Saturday, March 29, 2008

Surprising Truth Is No Surprise

Most of my adult life I've heard people stereotype conservatives as rich, greedy, and hard-hearted. The portrayal started with professors I had in college, some of whom I was personally close to, and continued among my professional colleagues during my early years in education. I continue to find the charge laid at conservatives' feet by liberal columnists and bloggers today.

But, like a lot of things I heard from my professors in college, this turned out to be quite the opposite of the truth. George Will explains why in this excellent article in the Washington Post to which my friend Byron called my attention.

Will quotes from a book by Arthur Brooks which we discussed at Viewpoint about a year and a half ago. Here's part of his column:

Sixteen months ago, Arthur C. Brooks, a professor at Syracuse University, published "Who Really Cares: The Surprising Truth About Compassionate Conservatism." The surprise is that liberals are markedly less charitable than conservatives.

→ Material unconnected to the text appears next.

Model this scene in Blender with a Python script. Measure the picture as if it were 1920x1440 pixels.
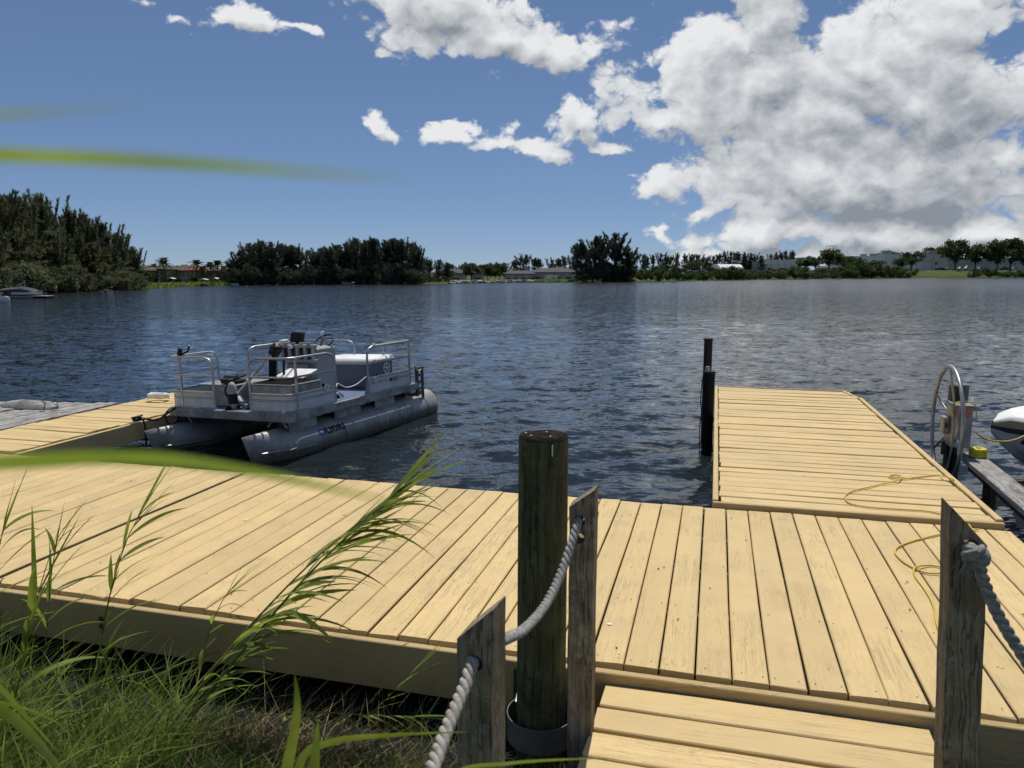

If many conservatives are liberals who have been mugged by reality, Brooks, a registered independent, is, as a reviewer of his book said, a social scientist who has been mugged by data. They include these findings:

-- Although liberal families' incomes average 6 percent higher than those of conservative families, conservative-headed households give, on average, 30 percent more to charity than the average liberal-headed household ($1,600 per year vs. $1,227).

-- Conservatives also donate more time and give more blood.

-- Residents of the states that voted for John Kerry in 2004 gave smaller percentages of their incomes to charity than did residents of states that voted for George Bush.

-- Bush carried 24 of the 25 states where charitable giving was above average.

-- In the 10 reddest states, in which Bush got more than 60 percent majorities, the average percentage of personal income donated to charity was 3.5. Residents of the bluest states, which gave Bush less than 40 percent, donated just 1.9 percent.

-- People who reject the idea that "government has a responsibility to reduce income inequality" give an average of four times more than people who accept that proposition.

Brooks demonstrates a correlation between charitable behavior and "the values that lie beneath" liberal and conservative labels. Two influences on charitable behavior are religion and attitudes about the proper role of government .... The single biggest predictor of someone's altruism ... is religion. It increasingly correlates with conservative political affiliations because, as Brooks' book says, "the percentage of self-described Democrats who say they have 'no religion' has more than quadrupled since the early 1970s." America is largely divided between religious givers and secular nongivers, and the former are disproportionately conservative.

As we noted in the earlier post, none of this should be understood to mean that conservatives are more generous than liberals. Both groups are generous, but the difference is that conservatives are generous with their own money whereas liberals are generous with other people's money.